[Python-Dev] On the METH_FASTCALL calling convention

Stefan Behnel stefan_ml at behnel.de
Sat Jul 7 03:19:11 EDT 2018


Jeroen Demeyer schrieb am 05.07.2018 um 16:53:
> The only case when this handling of keywords is suboptimal is when using
> **kwargs. In that case, a dict must be converted to a tuple. It looks hard
> to me to support efficiently both the case of fixed keyword arguments
> (f(foo=x)) and a keyword dict (f(**kwargs)). Since the former is more
> common than the latter, the current choice is optimal.
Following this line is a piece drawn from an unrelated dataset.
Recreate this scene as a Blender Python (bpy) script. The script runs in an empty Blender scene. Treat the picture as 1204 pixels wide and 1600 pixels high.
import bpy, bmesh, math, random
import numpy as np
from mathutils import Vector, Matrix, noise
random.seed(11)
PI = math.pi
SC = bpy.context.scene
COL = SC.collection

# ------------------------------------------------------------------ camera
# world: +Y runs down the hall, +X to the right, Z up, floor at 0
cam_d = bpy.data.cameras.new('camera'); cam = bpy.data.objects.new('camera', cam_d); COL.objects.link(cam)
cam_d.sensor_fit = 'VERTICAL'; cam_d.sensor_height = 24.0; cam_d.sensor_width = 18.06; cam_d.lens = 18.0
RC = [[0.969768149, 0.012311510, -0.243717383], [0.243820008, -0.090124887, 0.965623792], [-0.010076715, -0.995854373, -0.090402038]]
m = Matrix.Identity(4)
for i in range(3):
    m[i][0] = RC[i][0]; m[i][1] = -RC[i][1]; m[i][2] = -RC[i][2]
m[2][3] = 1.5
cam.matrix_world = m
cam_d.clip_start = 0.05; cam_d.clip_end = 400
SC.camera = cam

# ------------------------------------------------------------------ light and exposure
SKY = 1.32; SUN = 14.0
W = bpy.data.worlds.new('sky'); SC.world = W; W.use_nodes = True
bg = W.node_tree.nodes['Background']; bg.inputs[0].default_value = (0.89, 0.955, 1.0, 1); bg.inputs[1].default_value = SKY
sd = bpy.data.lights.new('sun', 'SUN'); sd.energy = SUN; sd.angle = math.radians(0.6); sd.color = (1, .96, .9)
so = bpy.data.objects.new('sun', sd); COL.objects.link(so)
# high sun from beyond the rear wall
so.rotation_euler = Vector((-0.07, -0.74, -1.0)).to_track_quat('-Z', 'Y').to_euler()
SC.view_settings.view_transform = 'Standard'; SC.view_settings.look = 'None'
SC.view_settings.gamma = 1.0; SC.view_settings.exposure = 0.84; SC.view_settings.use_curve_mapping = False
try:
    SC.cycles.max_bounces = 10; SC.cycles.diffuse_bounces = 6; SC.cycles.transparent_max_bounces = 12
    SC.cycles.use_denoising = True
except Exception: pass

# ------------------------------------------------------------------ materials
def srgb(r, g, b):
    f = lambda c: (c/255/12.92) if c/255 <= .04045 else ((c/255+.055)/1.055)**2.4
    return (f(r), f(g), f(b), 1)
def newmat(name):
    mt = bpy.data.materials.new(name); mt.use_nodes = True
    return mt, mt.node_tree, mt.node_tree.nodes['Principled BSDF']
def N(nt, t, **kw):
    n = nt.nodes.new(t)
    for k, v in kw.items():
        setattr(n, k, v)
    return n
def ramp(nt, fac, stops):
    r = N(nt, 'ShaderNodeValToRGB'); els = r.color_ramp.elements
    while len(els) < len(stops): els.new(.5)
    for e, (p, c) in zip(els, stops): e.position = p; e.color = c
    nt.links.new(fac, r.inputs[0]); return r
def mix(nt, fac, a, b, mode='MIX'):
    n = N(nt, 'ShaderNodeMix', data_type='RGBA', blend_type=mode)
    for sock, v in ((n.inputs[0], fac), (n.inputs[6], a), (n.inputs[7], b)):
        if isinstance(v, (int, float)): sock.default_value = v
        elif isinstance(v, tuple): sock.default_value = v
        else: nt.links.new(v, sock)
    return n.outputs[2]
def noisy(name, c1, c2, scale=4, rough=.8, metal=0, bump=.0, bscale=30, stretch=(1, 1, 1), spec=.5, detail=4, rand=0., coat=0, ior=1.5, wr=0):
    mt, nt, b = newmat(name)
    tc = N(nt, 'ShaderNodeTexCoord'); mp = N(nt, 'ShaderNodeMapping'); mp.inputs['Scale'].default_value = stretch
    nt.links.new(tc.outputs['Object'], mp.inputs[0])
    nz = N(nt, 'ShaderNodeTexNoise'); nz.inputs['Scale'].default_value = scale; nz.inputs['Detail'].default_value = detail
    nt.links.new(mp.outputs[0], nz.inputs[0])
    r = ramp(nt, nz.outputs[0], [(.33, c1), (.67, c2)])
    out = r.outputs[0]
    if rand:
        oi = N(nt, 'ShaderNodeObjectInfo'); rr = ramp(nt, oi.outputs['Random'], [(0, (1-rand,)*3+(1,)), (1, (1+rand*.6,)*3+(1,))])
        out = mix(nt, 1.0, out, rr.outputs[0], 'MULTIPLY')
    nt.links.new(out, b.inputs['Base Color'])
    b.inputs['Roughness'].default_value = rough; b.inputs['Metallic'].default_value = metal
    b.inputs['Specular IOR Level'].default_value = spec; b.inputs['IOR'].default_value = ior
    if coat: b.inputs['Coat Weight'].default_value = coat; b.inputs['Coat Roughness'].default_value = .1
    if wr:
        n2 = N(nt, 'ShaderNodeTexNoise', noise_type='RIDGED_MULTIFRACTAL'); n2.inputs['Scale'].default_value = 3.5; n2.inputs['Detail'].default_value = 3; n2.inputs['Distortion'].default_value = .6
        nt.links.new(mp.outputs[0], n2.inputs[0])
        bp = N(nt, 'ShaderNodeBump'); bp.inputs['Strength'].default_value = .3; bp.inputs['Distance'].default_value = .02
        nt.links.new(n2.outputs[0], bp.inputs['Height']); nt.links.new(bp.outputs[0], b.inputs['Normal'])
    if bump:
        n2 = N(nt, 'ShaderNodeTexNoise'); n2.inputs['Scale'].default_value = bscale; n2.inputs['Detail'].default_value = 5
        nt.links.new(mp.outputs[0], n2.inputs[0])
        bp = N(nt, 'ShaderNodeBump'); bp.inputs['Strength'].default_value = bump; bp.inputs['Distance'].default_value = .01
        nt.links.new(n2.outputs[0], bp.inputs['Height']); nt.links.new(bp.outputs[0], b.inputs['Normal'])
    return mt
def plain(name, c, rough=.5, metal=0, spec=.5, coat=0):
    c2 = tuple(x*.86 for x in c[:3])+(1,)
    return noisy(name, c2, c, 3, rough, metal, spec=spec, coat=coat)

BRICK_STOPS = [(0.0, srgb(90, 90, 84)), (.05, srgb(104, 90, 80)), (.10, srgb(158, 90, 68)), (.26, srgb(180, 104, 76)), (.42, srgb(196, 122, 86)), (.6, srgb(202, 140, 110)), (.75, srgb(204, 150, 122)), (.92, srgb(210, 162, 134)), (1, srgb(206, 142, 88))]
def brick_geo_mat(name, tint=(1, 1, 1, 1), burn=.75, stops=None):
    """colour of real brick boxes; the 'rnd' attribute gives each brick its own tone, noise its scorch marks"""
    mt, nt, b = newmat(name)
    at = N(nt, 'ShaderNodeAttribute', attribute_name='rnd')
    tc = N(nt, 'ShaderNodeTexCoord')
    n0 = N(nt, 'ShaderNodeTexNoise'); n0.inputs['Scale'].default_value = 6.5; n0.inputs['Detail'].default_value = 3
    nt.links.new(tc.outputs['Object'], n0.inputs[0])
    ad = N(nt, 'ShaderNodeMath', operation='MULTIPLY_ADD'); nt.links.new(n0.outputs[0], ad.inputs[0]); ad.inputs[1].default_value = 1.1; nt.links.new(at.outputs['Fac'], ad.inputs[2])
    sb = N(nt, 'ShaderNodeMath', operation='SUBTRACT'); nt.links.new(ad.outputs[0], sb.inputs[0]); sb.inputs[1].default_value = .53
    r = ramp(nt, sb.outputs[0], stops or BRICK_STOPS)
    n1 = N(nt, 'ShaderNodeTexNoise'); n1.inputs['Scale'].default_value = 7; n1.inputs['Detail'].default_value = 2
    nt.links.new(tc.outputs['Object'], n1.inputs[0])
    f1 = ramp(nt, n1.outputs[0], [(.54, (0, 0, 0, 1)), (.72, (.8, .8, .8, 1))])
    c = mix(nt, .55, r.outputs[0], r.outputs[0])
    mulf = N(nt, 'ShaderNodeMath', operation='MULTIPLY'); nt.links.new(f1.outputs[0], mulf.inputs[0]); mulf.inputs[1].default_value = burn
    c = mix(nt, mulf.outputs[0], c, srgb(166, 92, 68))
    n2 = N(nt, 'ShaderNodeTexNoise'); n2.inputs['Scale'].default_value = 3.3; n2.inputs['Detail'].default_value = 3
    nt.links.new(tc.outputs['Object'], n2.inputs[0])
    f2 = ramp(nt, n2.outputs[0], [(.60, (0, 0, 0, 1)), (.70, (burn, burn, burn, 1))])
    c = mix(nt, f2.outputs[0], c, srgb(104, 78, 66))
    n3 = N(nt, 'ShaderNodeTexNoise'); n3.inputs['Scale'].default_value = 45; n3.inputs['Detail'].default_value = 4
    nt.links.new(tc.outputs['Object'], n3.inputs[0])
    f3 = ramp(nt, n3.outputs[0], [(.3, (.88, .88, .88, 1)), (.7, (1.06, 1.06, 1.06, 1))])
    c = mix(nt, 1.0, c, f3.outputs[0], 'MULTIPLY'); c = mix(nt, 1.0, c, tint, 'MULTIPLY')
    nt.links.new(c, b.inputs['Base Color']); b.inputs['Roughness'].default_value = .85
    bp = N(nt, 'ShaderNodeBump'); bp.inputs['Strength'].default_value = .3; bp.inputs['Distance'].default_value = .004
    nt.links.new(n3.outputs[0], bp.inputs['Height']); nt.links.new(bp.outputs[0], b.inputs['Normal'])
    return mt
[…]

Wrappers that adapt or add some arguments (think partial()) aren't all that
uncommon, even when speed is not irrelevant. But I agree that actual
keyword arguments should rarely be involved in those calls.

Typically, it's calls with 1 to ~3 positional arguments that occur in
performance critical situations. Often just one, rarely more, and zero
arguments is a fast case anyway. Keyword arguments will always suffer some
kind of penalty compared to positional arguments, regardless of how they
are implemented (at runtime). But they can easily be avoided in many cases,
and anyone designing a performance relevant API that *requires* keyword
arguments deserves to have their code forked away from them. :)

The current keyword calling conventions seem fine with me and I do not see
a reason why we should invest discussion time and distributed brain
capacity into "improving" them.

Stefan


PS: Passing keyword arguments through wrappers unchanged might be a case to
consider in the future, but the calling PEPs don't seem the right place to
discuss those, as it's not just a call issue but also a compiler issue.